▸ **PROBLEM DETAILS**
Repeat the listing exactly as given, omitting every image.

━━━━━━

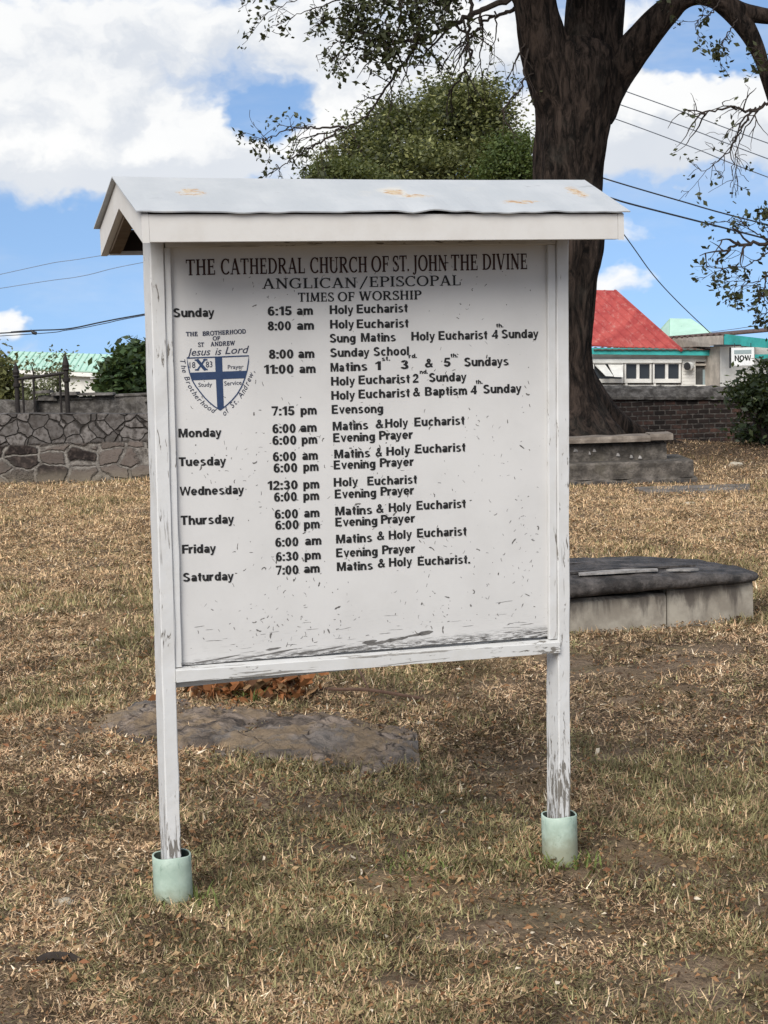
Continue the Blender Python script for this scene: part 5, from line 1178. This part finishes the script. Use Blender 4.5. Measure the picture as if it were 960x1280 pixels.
for k, (a, z, w) in enumerate(((712, .40, .05), (724, .43, .06), (748, .42, .05), (778, .36, .05), (795, .33, .045), (806, .32, .05), (836, .16, .03), (742, .39, .03))):
    x = px(a); w *= .55; hexa(bm, [(x-w, .400, z-.02), (x+w, .405, z-.025), (x+w, .45, z-.03), (x-w, .45, z-.03), (x-w*.3, .408, z+.02), (x+w*.4, .408, z+.008), (x+w*.6, .45, z+.02), (x-w*.5, .45, z+.03)], .01)
obj('broken_render', bm, M_fresh, mo)
tp = obj('top_slab', blockrow(px(560), px(818), .28, .80, .515, .585, .03, .01), M_monutop, mo)
obj('top_slab', blockrow(px(817)+.01, px(847), .30, .80, .525, .600, .03, .01, 8), M_monutop, mo)
obj('shadow_course', blockrow(px(562), px(838), .46, .95, .485, .520, .01, .008), M_slab, mo)
g_ = gnd(875, 615); lg = bmesh.new()
hexa(lg, [(-.62, -.22, -.05), (.52, -.20, -.05), (.66, .42, -.05), (-.70, .40, -.05), (-.62, -.22, .035), (.52, -.20, .03), (.66, .42, .045), (-.70, .40, .05)], .012)
ld = obj('ledger_stone', lg, M_ledger, None, g_); tag(ld, 'flat grey grave slab in the grass right of the stepped tomb', 'grave slab')
# low tomb with black slab
q0, q1 = gnd(700, 794), gnd(945, 776); ang = math.atan2(q1.y-q0.y, q1.x-q0.x); wl = (q1.xy-q0.xy).length
tm = thing('slab_tomb', 'low cement block tomb under a cracked black stone slab, right of the board', 'tomb', (q1.x, q1.y, float(terrain(q1.x, q1.y))), ang)
zt = .225
bm = blockrow(-wl*.455, -.005, .02, .95, -.08, zt+.02, .02, .012, 14); obj('side_block', bm, M_tombbase, tm)
bm = blockrow(-1.75, -wl*.455-.016, .0, .95, -.08, zt-.01, .02, .012, 20); obj('side_block', bm, M_tombbase, tm)
def slab():
    bm = bmesh.new(); n = 70
    prof = [(.02, .0), (-.028, .008), (-.042, .03), (-.036, .054), (-.010, .070), (.03, .074)]
    out = [(-1.80, -.03), (-1.2, -.035), (-.7, -.03), (-.35, -.015), (-.10, .0), (.005, .06), (.03, .25), (.02, .6), (-.02, .85), (-.35, 1.0), (-1.0, 1.03), (-1.80, 1.02)]
    P = spline([(a, b) for a, b in out], 8); cx, cy = -.9, .5; rings = []
    for (off, z) in prof:
        ring = []
        for i, p in enumerate(P):
            d = Vector((p[0]-cx, (p[1]-cy)*1.6)).normalized(); w = .010*noise.noise(Vector((p[0]*5, p[1]*5, off*12)))+.006*noise.noise(Vector((p[0]*17, p[1]*17, off*30))); tp_ = 1.25+.62*min(0, -(p[0]+.75))
            k_ = 1+.35*noise.noise(Vector((p[0]*9, p[1]*9, 4)))
            ring.append(bm.verts.new((p[0]-d.x*off*k_, p[1]-d.y*off*k_, zt+.010+z*max(.55, tp_)+w)))
        rings.append(ring)
    m = len(P)
    for a, b in zip(rings, rings[1:]):
        for i in range(m): bm.faces.new((a[i], a[(i+1) % m], b[(i+1) % m], b[i]))
    # top, filled inward
    prev = rings[-1]
    for f in (.75, .5, .25):
        ring = [bm.verts.new((cx+(v.co.x-cx)*f, cy+(v.co.y-cy)*f, zt+.010+.082*max(.55, 1.25+.62*min(0, -(cx+(v.co.x-cx)*f+.75)))+.012*noise.noise(Vector((v.co.x*f*5, v.co.y*f*5, 2)))+.006*noise.noise(Vector((v.co.x*f*15, v.co.y*f*15, 2))))) for v in rings[-1]]
        for i in range(m): bm.faces.new((prev[i], prev[(i+1) % m], ring[(i+1) % m], ring[i]))
        prev = ring
    bm.faces.new(prev); bm.faces.new(rings[0][::-1]); bmesh.ops.recalc_face_normals(bm, faces=bm.faces); return bm
sl = obj('black_slab', slab(), M_slab, tm, smooth=True)
def flake(pts, z, m, name, par):
    bm = bmesh.new(); prism(bm, [(a, b, zt+.010+.082*max(.55, 1.25+.62*min(0, -(a+.75)))+z) for a, b in pts], (0, 0, .012)); bmesh.ops.recalc_face_normals(bm, faces=bm.faces); return obj(name, bm, m, par)
flake([(-1.12, .07), (-.80, .03), (-.62, .05), (-.60, .10), (-.78, .12), (-.95, .14), (-1.10, .12)], .006, M_fresh, 'broken_patch', sl)
flake([(-.56, .06), (-.42, .03), (-.34, .07), (-.45, .10)], .004, M_fresh, 'broken_patch', sl)
flake([(-1.20, .14), (-.95, .15), (-.70, .13), (-.45, .20), (-.28, .22), (-.45, .25), (-.80, .18), (-1.1, .20)], .008, M_slab, 'raised_flake', sl)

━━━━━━

▸ **TASK SOLUTION**
Continue the Blender Python script for this scene: part 5, from line 1178. This part finishes the script. Use Blender 4.5. Measure the picture as if it were 960x1280 pixels.
for k, (a, z, w) in enumerate(((712, .40, .05), (724, .43, .06), (748, .42, .05), (778, .36, .05), (795, .33, .045), (806, .32, .05), (836, .16, .03), (742, .39, .03))):
    x = px(a); w *= .55; hexa(bm, [(x-w, .400, z-.02), (x+w, .405, z-.025), (x+w, .45, z-.03), (x-w, .45, z-.03), (x-w*.3, .408, z+.02), (x+w*.4, .408, z+.008), (x+w*.6, .45, z+.02), (x-w*.5, .45, z+.03)], .01)
obj('broken_render', bm, M_fresh, mo)
tp = obj('top_slab', blockrow(px(560), px(818), .28, .80, .515, .585, .03, .01), M_monutop, mo)
obj('top_slab', blockrow(px(817)+.01, px(847), .30, .80, .525, .600, .03, .01, 8), M_monutop, mo)
obj('shadow_course', blockrow(px(562), px(838), .46, .95, .485, .520, .01, .008), M_slab, mo)
g_ = gnd(875, 615); lg = bmesh.new()
hexa(lg, [(-.62, -.22, -.05), (.52, -.20, -.05), (.66, .42, -.05), (-.70, .40, -.05), (-.62, -.22, .035), (.52, -.20, .03), (.66, .42, .045), (-.70, .40, .05)], .012)
ld = obj('ledger_stone', lg, M_ledger, None, g_); tag(ld, 'flat grey grave slab in the grass right of the stepped tomb', 'grave slab')
# low tomb with black slab
q0, q1 = gnd(700, 794), gnd(945, 776); ang = math.atan2(q1.y-q0.y, q1.x-q0.x); wl = (q1.xy-q0.xy).length
tm = thing('slab_tomb', 'low cement block tomb under a cracked black stone slab, right of the board', 'tomb', (q1.x, q1.y, float(terrain(q1.x, q1.y))), ang)
zt = .225
bm = blockrow(-wl*.455, -.005, .02, .95, -.08, zt+.02, .02, .012, 14); obj('side_block', bm, M_tombbase, tm)
bm = blockrow(-1.75, -wl*.455-.016, .0, .95, -.08, zt-.01, .02, .012, 20); obj('side_block', bm, M_tombbase, tm)
def slab():
    bm = bmesh.new(); n = 70
    prof = [(.02, .0), (-.028, .008), (-.042, .03), (-.036, .054), (-.010, .070), (.03, .074)]
    out = [(-1.80, -.03), (-1.2, -.035), (-.7, -.03), (-.35, -.015), (-.10, .0), (.005, .06), (.03, .25), (.02, .6), (-.02, .85), (-.35, 1.0), (-1.0, 1.03), (-1.80, 1.02)]
    P = spline([(a, b) for a, b in out], 8); cx, cy = -.9, .5; rings = []
    for (off, z) in prof:
        ring = []
        for i, p in enumerate(P):
            d = Vector((p[0]-cx, (p[1]-cy)*1.6)).normalized(); w = .010*noise.noise(Vector((p[0]*5, p[1]*5, off*12)))+.006*noise.noise(Vector((p[0]*17, p[1]*17, off*30))); tp_ = 1.25+.62*min(0, -(p[0]+.75))
            k_ = 1+.35*noise.noise(Vector((p[0]*9, p[1]*9, 4)))
            ring.append(bm.verts.new((p[0]-d.x*off*k_, p[1]-d.y*off*k_, zt+.010+z*max(.55, tp_)+w)))
        rings.append(ring)
    m = len(P)
    for a, b in zip(rings, rings[1:]):
        for i in range(m): bm.faces.new((a[i], a[(i+1) % m], b[(i+1) % m], b[i]))
    # top, filled inward
    prev = rings[-1]
    for f in (.75, .5, .25):
        ring = [bm.verts.new((cx+(v.co.x-cx)*f, cy+(v.co.y-cy)*f, zt+.010+.082*max(.55, 1.25+.62*min(0, -(cx+(v.co.x-cx)*f+.75)))+.012*noise.noise(Vector((v.co.x*f*5, v.co.y*f*5, 2)))+.006*noise.noise(Vector((v.co.x*f*15, v.co.y*f*15, 2))))) for v in rings[-1]]
        for i in range(m): bm.faces.new((prev[i], prev[(i+1) % m], ring[(i+1) % m], ring[i]))
        prev = ring
    bm.faces.new(prev); bm.faces.new(rings[0][::-1]); bmesh.ops.recalc_face_normals(bm, faces=bm.faces); return bm
sl = obj('black_slab', slab(), M_slab, tm, smooth=True)
def flake(pts, z, m, name, par):
    bm = bmesh.new(); prism(bm, [(a, b, zt+.010+.082*max(.55, 1.25+.62*min(0, -(a+.75)))+z) for a, b in pts], (0, 0, .012)); bmesh.ops.recalc_face_normals(bm, faces=bm.faces); return obj(name, bm, m, par)
flake([(-1.12, .07), (-.80, .03), (-.62, .05), (-.60, .10), (-.78, .12), (-.95, .14), (-1.10, .12)], .006, M_fresh, 'broken_patch', sl)
flake([(-.56, .06), (-.42, .03), (-.34, .07), (-.45, .10)], .004, M_fresh, 'broken_patch', sl)
flake([(-1.20, .14), (-.95, .15), (-.70, .13), (-.45, .20), (-.28, .22), (-.45, .25), (-.80, .18), (-1.1, .20)], .008, M_slab, 'raised_flake', sl)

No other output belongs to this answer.